Oui, j’y arrive. L’autre fois, j’ai couru pour aller au travail. De Mamer jusqu’en ville. Sept kilomètres en un peu plus de trente minutes. Sans montée ni descente, rien de fantastique. Sans croiser presque personne, et ça c’était incroyable. Bon, je ne l’ai pas fait pour rentrer, le soir : ma copine est venue me chercher.

«Ce serait égoïste de rejouer au football cette saison. Je suis contre»

À combien estimez-vous les chances de pouvoir rejouer au football, cette saison?
Cela n’engage que moi, c’est ma propre réflexion car je ne suis pas médecin, mais je pense que ce sera compliqué. Imaginez que l’on reste sans jouer jusqu’à fin avril. Un mois et demi d’arrêt? Et après une semaine on se remet à jouer? Le risque de blessures est énorme et les hôpitaux, pour le moment, ont bien d’autres choses à faire que de réparer une cheville pétée. Ce serait égoïste de rejouer au football. Je suis contre.

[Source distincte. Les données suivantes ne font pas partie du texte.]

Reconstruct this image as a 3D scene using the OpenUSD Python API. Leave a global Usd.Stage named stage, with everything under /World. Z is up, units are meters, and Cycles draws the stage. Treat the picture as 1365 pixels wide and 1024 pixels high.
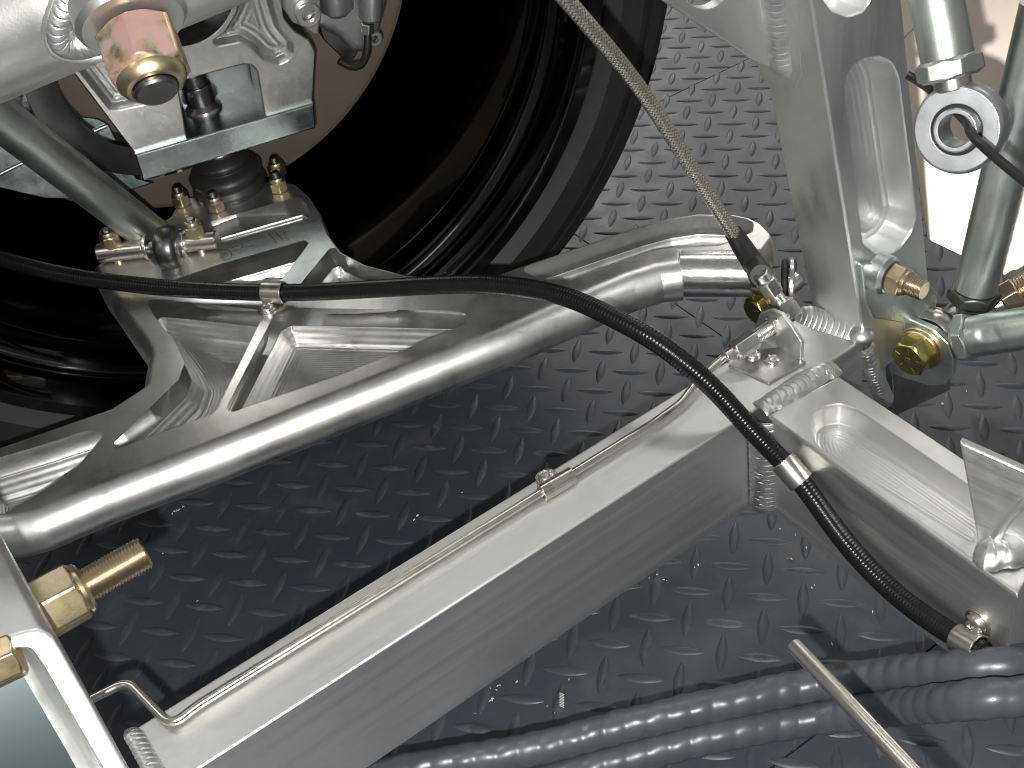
import math, random
import numpy as np
import trimesh, shapely, manifold3d as m3
from shapely.geometry import Polygon, LineString, Point, MultiPolygon
from shapely.ops import unary_union
from shapely import affinity
import usdkit, meshkit
from pxr import Usd, UsdGeom, UsdLux, UsdShade, Gf, Sdf

random.seed(4); RNG = np.random.default_rng(4)
stage = Usd.Stage.CreateInMemory()
UsdGeom.SetStageUpAxis(stage, 'Z')
UsdGeom.Xform.Define(stage, '/World'); UsdGeom.Scope.Define(stage, '/World/Looks')
A_ = np.array

# ------------------------------------------------------------------ camera
H = 0.70                                   # height of the lens above the floor
FPX = 1657.0                               # focal length in photo pixels (photo 1365 wide)
PITCH, ROLL = math.radians(40.71), math.radians(-10.68)
FW = A_([0, math.cos(PITCH), -math.sin(PITCH)]); UP0 = A_([0, math.sin(PITCH), math.cos(PITCH)]); RT0 = A_([1., 0, 0])
CR = RT0 * math.cos(ROLL) + UP0 * math.sin(ROLL); CU = -RT0 * math.sin(ROLL) + UP0 * math.cos(ROLL)
EYE = A_([0, 0, H])
cam = UsdGeom.Camera.Define(stage, '/World/camera')
cam.CreateHorizontalApertureAttr(36.0); cam.CreateVerticalApertureAttr(27.0)
cam.CreateFocalLengthAttr(36.0 * FPX / 1365.0)
cam.CreateClippingRangeAttr(Gf.Vec2f(0.02, 200))
cam.CreateExposureAttr(0.03)
M = np.eye(4); M[0, :3], M[1, :3], M[2, :3], M[3, :3] = CR, CU, -FW, EYE
UsdGeom.Xformable(cam).AddTransformOp().Set(Gf.Matrix4d(*M.ravel().tolist()))

# ------------------------------------------------------------------ light: a hall with ceiling lamps, and the flash beside the lens
dome = UsdLux.DomeLight.Define(stage, '/World/hall_light'); dome.CreateIntensityAttr(1.0)
dm = usdkit.material(stage, '/World/Looks/hall_air', {
    'tc': ('texture_coordinate', {}), 'sx': ('separate_xyz', {}),
    'ramp': ('rgb_ramp', {'ramp': [(0.0, (.05, .05, .052)), (.47, (.09, .085, .078)), (.53, (.30, .28, .25)), (.62, (.34, .325, .30)), (.8, (.27, .275, .27)), (1.0, (.25, .258, .258))]}),
    'mr': ('map_range', {'from_min': -1.0, 'from_max': 1.0, 'to_min': 0.0, 'to_max': 1.0}),
    'bg': ('background_shader', {'strength': 0.74})},
    [('tc.generated', 'sx.vector'), ('sx.z', 'mr.value'), ('mr.result', 'ramp.fac'), ('ramp.color', 'bg.color')], surface='bg.background')
UsdShade.MaterialBindingAPI.Apply(dome.GetPrim()).Bind(dm)
lamp_n = 0
def rect_lamp(x, y, z, w, h, power, col=(1, .97, .92)):
    global lamp_n
    l = UsdLux.RectLight.Define(stage, '/World/ceiling_lamp' + ('_%03d' % lamp_n if lamp_n else '')); lamp_n += 1
    l.CreateWidthAttr(w); l.CreateHeightAttr(h); l.CreateIntensityAttr(power); l.CreateColorAttr(Gf.Vec3f(*col))
    UsdGeom.Xformable(l).AddTranslateOp().Set(Gf.Vec3d(x, y, z))
for (lx, ly) in [(-2.2, 2.2), (.6, 2.4), (3.2, 2.4), (-2.2, 5.0), (.6, 5.2), (3.2, 5.2), (-2.2, 8.0), (.6, 8.0), (3.2, 8.0), (-2.4, -1.2)]:
    rect_lamp(lx, ly, 3.4, 1.5, .5, 52.0 if ly > 7 else 6.5)
FLASH = EYE - 0.015 * CR - 0.033 * CU - .004 * FW
fl = UsdLux.SphereLight.Define(stage, '/World/camera_flash'); fl.CreateRadiusAttr(.0045); fl.CreateNormalizeAttr(True)
fl.CreateIntensityAttr(8.0); fl.CreateColorAttr(Gf.Vec3f(1, .985, .95))
UsdGeom.Xformable(fl).AddTranslateOp().Set(Gf.Vec3d(*FLASH.tolist()))

# ------------------------------------------------------------------ points in the place
def ray(u, v): return FW + CR * (u - 682.5) / FPX - CU * (v - 512) / FPX
def P(u, v, z):
    r = ray(u, v); return EYE + r * ((H - z) / -r[2])
def D(u, v, dep): return EYE + ray(u, v) * dep
def Q(u, v, p0, nr):
    r = ray(u, v); return EYE + r * (((p0 - EYE) @ nr) / (r @ nr))
def px(p):
    q = A_(p) - EYE; t = q @ FW; return A_([682.5 + FPX * (q @ CR) / t, 512 - FPX * (q @ CU) / t])
def unit(v): v = A_(v, float); return v / np.linalg.norm(v)
def axis_seen(u, v, du, dv, al):
    """a direction that leaves (u,v) along (du,dv) in the view and leans towards the viewer by al degrees"""
    r = unit(ray(u, v)); t = unit(ray(u + du, v + dv) - ray(u, v)); t = unit(t - r * (t @ r)); a = math.radians(al)
    return unit(t * math.cos(a) - r * math.sin(a))
def basis(z, x=None):
    z = unit(z); x = A_([0, 0, 1.]) if x is None else A_(x, float)
    if abs(unit(x) @ z) > .98: x = A_([1., 0, 0]) if abs(z[0]) < .9 else A_([0, 1., 0])
    x = unit(x - z * (x @ z)); return np.stack([x, np.cross(z, x), z], 1)

DL = A_([.8797, .4757, 0]); DL /= np.linalg.norm(DL)       # along the lower rail
NL = A_([DL[1], -DL[0], 0])                                # across it, towards the viewer
UPV = A_([0, 0, 1.])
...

Croisez-vous souvent Paulette Lenert, la ministre de la Santé, à l’heure actuelle? Comment vous paraît-elle vivre la situation?
Oui, je la croise tous les jours puisqu’elle passe vérifier que tout va bien dans notre cellule. Je trouve ça super bien. Elle n’a pas eu de chance que cette épidémie se manifeste trois semaines seulement après son entrée en fonction (NDLR : elle a été intronisée le 4 février). Elle m’a l’air confiante en tout cas.